## [Given instruction]
Skip every picture and transcribe the remaining material exactly.

## [Source excerpt]

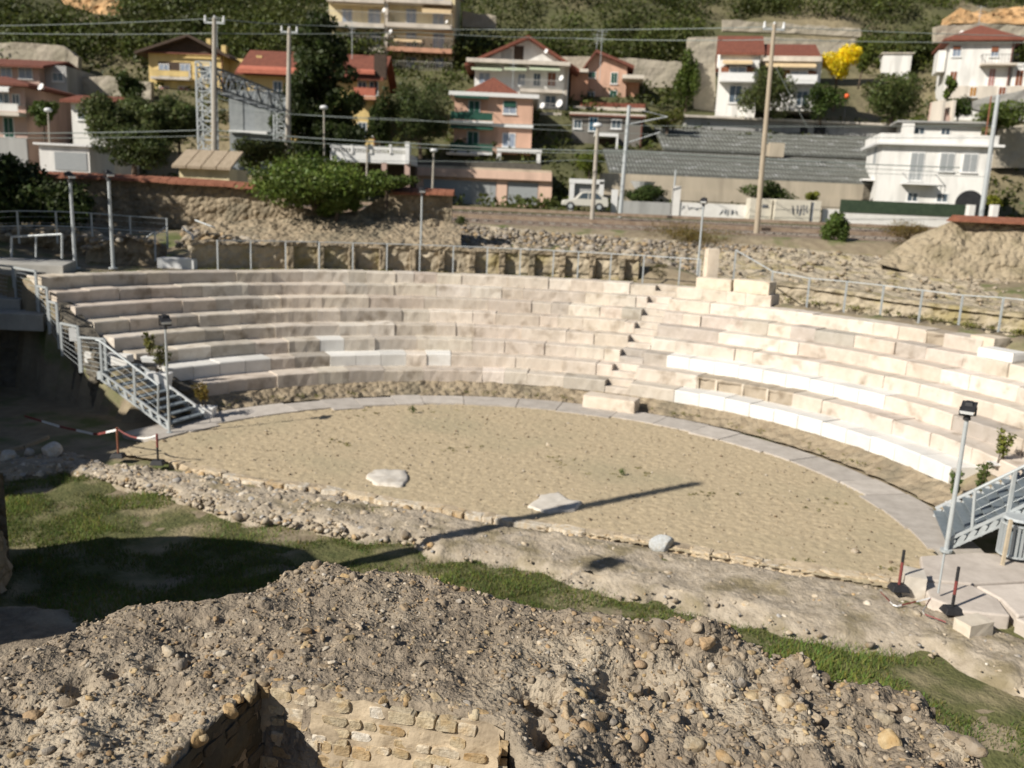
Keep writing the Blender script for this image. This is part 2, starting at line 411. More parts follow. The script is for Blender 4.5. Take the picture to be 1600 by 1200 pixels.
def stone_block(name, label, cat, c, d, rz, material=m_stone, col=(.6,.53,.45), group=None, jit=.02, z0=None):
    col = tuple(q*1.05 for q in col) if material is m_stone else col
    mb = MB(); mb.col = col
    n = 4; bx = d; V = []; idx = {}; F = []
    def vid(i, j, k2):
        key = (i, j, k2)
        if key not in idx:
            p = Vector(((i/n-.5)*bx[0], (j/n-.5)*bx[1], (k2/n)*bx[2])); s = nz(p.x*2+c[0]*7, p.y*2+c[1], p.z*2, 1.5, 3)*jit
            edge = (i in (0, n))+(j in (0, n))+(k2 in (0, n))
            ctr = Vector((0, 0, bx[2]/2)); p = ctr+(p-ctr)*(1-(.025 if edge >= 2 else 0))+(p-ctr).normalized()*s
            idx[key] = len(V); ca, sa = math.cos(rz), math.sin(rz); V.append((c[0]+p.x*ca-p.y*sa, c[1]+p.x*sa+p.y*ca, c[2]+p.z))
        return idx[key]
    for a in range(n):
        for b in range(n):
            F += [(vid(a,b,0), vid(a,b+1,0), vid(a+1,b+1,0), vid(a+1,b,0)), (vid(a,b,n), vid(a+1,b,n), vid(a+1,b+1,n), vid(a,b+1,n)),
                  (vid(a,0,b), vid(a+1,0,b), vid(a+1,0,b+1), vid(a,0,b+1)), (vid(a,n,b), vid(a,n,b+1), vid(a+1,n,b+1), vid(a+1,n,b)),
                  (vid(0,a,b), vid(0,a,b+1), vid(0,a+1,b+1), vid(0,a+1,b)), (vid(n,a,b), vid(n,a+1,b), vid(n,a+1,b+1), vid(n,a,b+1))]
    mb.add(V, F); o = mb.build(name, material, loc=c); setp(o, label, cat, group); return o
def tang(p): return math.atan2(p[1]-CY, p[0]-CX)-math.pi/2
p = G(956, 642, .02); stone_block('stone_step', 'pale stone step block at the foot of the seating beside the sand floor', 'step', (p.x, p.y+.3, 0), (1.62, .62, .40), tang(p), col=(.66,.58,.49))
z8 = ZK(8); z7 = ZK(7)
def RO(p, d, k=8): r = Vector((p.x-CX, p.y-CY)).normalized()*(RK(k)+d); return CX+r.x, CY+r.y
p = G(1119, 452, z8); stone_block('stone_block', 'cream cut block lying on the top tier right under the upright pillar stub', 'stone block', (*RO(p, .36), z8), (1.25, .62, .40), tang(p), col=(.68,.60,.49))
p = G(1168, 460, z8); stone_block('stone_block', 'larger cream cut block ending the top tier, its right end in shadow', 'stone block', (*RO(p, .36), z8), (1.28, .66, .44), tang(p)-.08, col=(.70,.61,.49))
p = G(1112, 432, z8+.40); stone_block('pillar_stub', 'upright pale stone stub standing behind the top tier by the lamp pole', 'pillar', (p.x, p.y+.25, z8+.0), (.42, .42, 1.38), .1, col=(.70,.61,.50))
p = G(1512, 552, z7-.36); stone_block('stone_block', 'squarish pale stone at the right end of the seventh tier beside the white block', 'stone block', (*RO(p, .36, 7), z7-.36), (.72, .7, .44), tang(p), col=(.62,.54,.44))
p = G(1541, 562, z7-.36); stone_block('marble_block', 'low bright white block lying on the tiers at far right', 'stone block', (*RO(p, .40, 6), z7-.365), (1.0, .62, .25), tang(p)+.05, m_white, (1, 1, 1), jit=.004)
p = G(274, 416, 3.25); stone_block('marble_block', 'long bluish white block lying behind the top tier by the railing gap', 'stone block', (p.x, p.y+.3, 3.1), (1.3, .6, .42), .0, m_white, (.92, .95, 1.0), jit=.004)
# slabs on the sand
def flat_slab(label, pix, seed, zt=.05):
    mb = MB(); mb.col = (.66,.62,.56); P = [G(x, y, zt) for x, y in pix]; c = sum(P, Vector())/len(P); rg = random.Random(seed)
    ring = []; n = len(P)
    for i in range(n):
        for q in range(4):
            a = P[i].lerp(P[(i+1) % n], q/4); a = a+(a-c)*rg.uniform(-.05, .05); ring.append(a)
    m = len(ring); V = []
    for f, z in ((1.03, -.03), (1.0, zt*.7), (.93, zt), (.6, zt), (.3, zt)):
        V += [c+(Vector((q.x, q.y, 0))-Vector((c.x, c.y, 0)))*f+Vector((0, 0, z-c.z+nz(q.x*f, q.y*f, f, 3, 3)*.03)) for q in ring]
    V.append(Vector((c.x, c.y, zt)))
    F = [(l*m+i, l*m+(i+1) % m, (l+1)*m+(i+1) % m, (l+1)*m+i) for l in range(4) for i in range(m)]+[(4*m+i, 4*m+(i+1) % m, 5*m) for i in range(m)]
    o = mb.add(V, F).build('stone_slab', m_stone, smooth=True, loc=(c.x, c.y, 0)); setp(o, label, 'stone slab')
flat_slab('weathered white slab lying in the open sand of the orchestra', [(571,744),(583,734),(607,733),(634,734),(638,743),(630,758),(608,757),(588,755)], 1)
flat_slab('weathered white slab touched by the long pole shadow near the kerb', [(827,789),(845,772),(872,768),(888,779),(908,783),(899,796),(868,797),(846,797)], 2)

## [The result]
Keep writing the Blender script for this image. This is part 2, starting at line 411. More parts follow. The script is for Blender 4.5. Take the picture to be 1600 by 1200 pixels.
def stone_block(name, label, cat, c, d, rz, material=m_stone, col=(.6,.53,.45), group=None, jit=.02, z0=None):
    col = tuple(q*1.05 for q in col) if material is m_stone else col
    mb = MB(); mb.col = col
    n = 4; bx = d; V = []; idx = {}; F = []
    def vid(i, j, k2):
        key = (i, j, k2)
        if key not in idx:
            p = Vector(((i/n-.5)*bx[0], (j/n-.5)*bx[1], (k2/n)*bx[2])); s = nz(p.x*2+c[0]*7, p.y*2+c[1], p.z*2, 1.5, 3)*jit
            edge = (i in (0, n))+(j in (0, n))+(k2 in (0, n))
            ctr = Vector((0, 0, bx[2]/2)); p = ctr+(p-ctr)*(1-(.025 if edge >= 2 else 0))+(p-ctr).normalized()*s
            idx[key] = len(V); ca, sa = math.cos(rz), math.sin(rz); V.append((c[0]+p.x*ca-p.y*sa, c[1]+p.x*sa+p.y*ca, c[2]+p.z))
        return idx[key]
    for a in range(n):
        for b in range(n):
            F += [(vid(a,b,0), vid(a,b+1,0), vid(a+1,b+1,0), vid(a+1,b,0)), (vid(a,b,n), vid(a+1,b,n), vid(a+1,b+1,n), vid(a,b+1,n)),
                  (vid(a,0,b), vid(a+1,0,b), vid(a+1,0,b+1), vid(a,0,b+1)), (vid(a,n,b), vid(a,n,b+1), vid(a+1,n,b+1), vid(a+1,n,b)),
                  (vid(0,a,b), vid(0,a,b+1), vid(0,a+1,b+1), vid(0,a+1,b)), (vid(n,a,b), vid(n,a+1,b), vid(n,a+1,b+1), vid(n,a,b+1))]
    mb.add(V, F); o = mb.build(name, material, loc=c); setp(o, label, cat, group); return o
def tang(p): return math.atan2(p[1]-CY, p[0]-CX)-math.pi/2
p = G(956, 642, .02); stone_block('stone_step', 'pale stone step block at the foot of the seating beside the sand floor', 'step', (p.x, p.y+.3, 0), (1.62, .62, .40), tang(p), col=(.66,.58,.49))
z8 = ZK(8); z7 = ZK(7)
def RO(p, d, k=8): r = Vector((p.x-CX, p.y-CY)).normalized()*(RK(k)+d); return CX+r.x, CY+r.y
p = G(1119, 452, z8); stone_block('stone_block', 'cream cut block lying on the top tier right under the upright pillar stub', 'stone block', (*RO(p, .36), z8), (1.25, .62, .40), tang(p), col=(.68,.60,.49))
p = G(1168, 460, z8); stone_block('stone_block', 'larger cream cut block ending the top tier, its right end in shadow', 'stone block', (*RO(p, .36), z8), (1.28, .66, .44), tang(p)-.08, col=(.70,.61,.49))
p = G(1112, 432, z8+.40); stone_block('pillar_stub', 'upright pale stone stub standing behind the top tier by the lamp pole', 'pillar', (p.x, p.y+.25, z8+.0), (.42, .42, 1.38), .1, col=(.70,.61,.50))
p = G(1512, 552, z7-.36); stone_block('stone_block', 'squarish pale stone at the right end of the seventh tier beside the white block', 'stone block', (*RO(p, .36, 7), z7-.36), (.72, .7, .44), tang(p), col=(.62,.54,.44))
p = G(1541, 562, z7-.36); stone_block('marble_block', 'low bright white block lying on the tiers at far right', 'stone block', (*RO(p, .40, 6), z7-.365), (1.0, .62, .25), tang(p)+.05, m_white, (1, 1, 1), jit=.004)
p = G(274, 416, 3.25); stone_block('marble_block', 'long bluish white block lying behind the top tier by the railing gap', 'stone block', (p.x, p.y+.3, 3.1), (1.3, .6, .42), .0, m_white, (.92, .95, 1.0), jit=.004)
# slabs on the sand
def flat_slab(label, pix, seed, zt=.05):
    mb = MB(); mb.col = (.66,.62,.56); P = [G(x, y, zt) for x, y in pix]; c = sum(P, Vector())/len(P); rg = random.Random(seed)
    ring = []; n = len(P)
    for i in range(n):
        for q in range(4):
            a = P[i].lerp(P[(i+1) % n], q/4); a = a+(a-c)*rg.uniform(-.05, .05); ring.append(a)
    m = len(ring); V = []
    for f, z in ((1.03, -.03), (1.0, zt*.7), (.93, zt), (.6, zt), (.3, zt)):
        V += [c+(Vector((q.x, q.y, 0))-Vector((c.x, c.y, 0)))*f+Vector((0, 0, z-c.z+nz(q.x*f, q.y*f, f, 3, 3)*.03)) for q in ring]
    V.append(Vector((c.x, c.y, zt)))
    F = [(l*m+i, l*m+(i+1) % m, (l+1)*m+(i+1) % m, (l+1)*m+i) for l in range(4) for i in range(m)]+[(4*m+i, 4*m+(i+1) % m, 5*m) for i in range(m)]
    o = mb.add(V, F).build('stone_slab', m_stone, smooth=True, loc=(c.x, c.y, 0)); setp(o, label, 'stone slab')
flat_slab('weathered white slab lying in the open sand of the orchestra', [(571,744),(583,734),(607,733),(634,734),(638,743),(630,758),(608,757),(588,755)], 1)
flat_slab('weathered white slab touched by the long pole shadow near the kerb', [(827,789),(845,772),(872,768),(888,779),(908,783),(899,796),(868,797),(846,797)], 2)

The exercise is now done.